◆ Dataset records ◆
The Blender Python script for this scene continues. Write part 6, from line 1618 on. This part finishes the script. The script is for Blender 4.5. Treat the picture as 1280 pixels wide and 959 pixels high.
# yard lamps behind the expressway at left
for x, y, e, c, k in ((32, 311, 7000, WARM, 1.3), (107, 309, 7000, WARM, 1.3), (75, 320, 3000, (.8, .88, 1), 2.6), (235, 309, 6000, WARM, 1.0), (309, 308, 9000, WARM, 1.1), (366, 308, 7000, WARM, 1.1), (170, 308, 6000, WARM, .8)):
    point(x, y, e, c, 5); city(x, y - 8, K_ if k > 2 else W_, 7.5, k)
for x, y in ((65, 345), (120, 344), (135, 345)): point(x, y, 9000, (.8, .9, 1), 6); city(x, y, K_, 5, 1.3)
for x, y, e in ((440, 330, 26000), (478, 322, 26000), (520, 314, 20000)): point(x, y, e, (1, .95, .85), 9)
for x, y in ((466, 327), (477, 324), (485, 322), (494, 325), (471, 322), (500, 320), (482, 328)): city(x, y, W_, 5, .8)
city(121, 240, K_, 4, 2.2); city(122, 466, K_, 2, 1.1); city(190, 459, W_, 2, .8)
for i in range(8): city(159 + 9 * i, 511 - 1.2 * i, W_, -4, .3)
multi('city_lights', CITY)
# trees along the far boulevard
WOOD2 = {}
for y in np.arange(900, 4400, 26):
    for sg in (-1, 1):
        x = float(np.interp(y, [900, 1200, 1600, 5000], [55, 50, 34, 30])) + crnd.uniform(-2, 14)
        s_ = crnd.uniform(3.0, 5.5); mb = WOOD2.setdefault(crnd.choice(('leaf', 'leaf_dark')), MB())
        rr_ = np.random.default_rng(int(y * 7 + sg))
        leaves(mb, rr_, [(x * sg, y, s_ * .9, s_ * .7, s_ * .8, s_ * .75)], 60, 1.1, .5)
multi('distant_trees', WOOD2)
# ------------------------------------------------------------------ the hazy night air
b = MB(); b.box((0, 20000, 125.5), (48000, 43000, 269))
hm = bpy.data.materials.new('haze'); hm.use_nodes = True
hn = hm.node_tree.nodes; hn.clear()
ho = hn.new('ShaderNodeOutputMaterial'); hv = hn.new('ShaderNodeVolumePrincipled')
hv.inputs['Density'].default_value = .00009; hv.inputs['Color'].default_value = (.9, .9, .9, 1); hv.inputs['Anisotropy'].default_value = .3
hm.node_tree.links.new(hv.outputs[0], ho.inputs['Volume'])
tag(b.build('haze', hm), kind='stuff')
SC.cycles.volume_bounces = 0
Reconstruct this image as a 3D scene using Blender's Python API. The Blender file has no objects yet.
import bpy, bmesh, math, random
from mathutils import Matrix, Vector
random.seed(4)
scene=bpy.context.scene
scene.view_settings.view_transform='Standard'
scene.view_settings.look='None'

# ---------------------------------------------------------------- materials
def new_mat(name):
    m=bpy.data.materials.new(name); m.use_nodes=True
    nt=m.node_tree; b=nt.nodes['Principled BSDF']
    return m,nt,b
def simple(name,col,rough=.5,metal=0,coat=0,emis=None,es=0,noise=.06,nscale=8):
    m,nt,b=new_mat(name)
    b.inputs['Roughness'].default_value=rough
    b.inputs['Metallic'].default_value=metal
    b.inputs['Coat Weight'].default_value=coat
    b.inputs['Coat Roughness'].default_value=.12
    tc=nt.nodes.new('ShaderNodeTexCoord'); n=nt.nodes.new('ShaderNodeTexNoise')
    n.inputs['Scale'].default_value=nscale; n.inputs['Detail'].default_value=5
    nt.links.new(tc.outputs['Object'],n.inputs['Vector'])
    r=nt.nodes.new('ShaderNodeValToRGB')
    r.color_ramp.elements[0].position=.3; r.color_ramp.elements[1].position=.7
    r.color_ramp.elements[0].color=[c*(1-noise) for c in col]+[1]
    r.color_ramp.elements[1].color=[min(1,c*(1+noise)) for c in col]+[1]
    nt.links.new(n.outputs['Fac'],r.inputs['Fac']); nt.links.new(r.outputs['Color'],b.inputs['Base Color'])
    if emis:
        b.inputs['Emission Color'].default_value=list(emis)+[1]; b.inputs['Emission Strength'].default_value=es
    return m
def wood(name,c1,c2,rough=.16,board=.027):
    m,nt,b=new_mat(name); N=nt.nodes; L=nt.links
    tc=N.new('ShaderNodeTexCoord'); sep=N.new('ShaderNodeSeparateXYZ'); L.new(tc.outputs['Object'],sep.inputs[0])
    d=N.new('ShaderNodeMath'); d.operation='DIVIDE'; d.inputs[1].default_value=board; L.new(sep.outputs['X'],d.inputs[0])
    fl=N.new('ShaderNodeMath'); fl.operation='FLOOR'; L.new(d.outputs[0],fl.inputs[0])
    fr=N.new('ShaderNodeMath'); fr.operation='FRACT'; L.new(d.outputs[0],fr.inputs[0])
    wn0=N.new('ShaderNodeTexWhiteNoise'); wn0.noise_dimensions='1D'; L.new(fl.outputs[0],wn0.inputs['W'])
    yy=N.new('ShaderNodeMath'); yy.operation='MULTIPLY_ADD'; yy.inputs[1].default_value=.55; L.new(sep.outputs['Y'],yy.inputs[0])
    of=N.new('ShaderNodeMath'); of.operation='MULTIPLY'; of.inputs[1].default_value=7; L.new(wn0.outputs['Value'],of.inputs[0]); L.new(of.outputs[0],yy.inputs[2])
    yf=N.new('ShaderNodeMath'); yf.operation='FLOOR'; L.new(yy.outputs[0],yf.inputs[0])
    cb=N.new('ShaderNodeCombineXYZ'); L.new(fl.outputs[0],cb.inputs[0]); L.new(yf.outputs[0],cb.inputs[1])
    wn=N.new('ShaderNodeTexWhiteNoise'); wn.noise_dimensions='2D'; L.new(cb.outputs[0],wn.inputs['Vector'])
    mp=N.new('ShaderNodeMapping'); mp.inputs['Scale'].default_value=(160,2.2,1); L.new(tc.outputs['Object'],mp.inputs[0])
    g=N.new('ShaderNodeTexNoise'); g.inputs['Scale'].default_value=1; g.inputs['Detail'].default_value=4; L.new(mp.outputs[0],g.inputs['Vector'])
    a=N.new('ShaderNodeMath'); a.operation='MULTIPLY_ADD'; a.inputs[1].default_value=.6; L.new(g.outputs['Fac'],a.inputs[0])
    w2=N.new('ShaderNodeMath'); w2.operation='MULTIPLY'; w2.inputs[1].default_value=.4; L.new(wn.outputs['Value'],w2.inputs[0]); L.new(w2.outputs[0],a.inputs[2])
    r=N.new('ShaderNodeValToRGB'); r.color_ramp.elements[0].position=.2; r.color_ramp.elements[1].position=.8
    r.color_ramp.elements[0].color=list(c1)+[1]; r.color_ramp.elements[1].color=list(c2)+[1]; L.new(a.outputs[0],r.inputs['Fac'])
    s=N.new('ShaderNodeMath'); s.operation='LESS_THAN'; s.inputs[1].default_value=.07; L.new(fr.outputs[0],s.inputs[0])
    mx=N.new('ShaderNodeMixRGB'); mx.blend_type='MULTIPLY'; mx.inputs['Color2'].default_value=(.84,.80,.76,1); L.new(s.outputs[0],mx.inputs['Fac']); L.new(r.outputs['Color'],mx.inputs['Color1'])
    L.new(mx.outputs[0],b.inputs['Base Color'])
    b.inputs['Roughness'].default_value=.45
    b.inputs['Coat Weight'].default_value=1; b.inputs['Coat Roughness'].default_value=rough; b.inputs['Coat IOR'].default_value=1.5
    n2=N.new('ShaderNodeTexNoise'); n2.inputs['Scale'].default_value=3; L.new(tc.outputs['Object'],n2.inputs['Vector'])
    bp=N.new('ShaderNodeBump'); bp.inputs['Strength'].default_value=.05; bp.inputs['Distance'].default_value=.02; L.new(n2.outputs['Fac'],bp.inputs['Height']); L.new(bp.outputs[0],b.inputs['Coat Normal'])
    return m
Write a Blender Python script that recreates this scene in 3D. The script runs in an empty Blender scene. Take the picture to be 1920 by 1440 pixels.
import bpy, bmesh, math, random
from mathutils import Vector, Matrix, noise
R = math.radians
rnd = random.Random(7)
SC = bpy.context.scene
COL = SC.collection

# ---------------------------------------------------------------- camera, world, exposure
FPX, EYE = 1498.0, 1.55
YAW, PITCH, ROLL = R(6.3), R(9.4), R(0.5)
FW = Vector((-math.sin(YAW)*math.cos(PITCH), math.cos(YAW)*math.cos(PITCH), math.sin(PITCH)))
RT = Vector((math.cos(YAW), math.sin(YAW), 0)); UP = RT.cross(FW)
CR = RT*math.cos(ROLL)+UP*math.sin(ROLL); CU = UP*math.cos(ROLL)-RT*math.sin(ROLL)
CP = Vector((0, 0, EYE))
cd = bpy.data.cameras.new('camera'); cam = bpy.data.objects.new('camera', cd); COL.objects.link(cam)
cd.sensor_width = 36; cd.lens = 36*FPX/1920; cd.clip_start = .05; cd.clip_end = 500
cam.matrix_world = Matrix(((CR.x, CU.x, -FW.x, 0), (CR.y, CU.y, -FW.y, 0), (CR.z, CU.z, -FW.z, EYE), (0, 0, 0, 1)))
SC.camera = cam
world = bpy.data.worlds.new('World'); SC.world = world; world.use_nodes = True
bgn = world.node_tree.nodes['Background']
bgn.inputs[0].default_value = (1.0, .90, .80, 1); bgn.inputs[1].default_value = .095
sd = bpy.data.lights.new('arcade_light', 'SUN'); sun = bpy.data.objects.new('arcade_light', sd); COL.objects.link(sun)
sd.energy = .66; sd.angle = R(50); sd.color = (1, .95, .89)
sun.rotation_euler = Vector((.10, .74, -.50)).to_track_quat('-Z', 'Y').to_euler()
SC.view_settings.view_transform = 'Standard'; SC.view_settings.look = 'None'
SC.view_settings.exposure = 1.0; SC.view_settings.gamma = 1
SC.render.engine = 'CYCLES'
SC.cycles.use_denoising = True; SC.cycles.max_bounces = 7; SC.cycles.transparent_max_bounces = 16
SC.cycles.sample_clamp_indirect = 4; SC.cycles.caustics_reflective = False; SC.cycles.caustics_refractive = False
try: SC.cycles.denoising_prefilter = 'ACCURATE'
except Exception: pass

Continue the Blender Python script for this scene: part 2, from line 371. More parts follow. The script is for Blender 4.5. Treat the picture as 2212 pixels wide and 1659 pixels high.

◆ Prompt ◆
Using the entries above, extract exactly the span from the line with "Write a Blender" to the line with "COL = SC.collection", both lines included; leave out everything else.

◆ Finished exercise ◆
Write a Blender Python script that recreates this scene in 3D. The script runs in an empty Blender scene. Take the picture to be 1920 by 1440 pixels.
import bpy, bmesh, math, random
from mathutils import Vector, Matrix, noise
R = math.radians
rnd = random.Random(7)
SC = bpy.context.scene
COL = SC.collection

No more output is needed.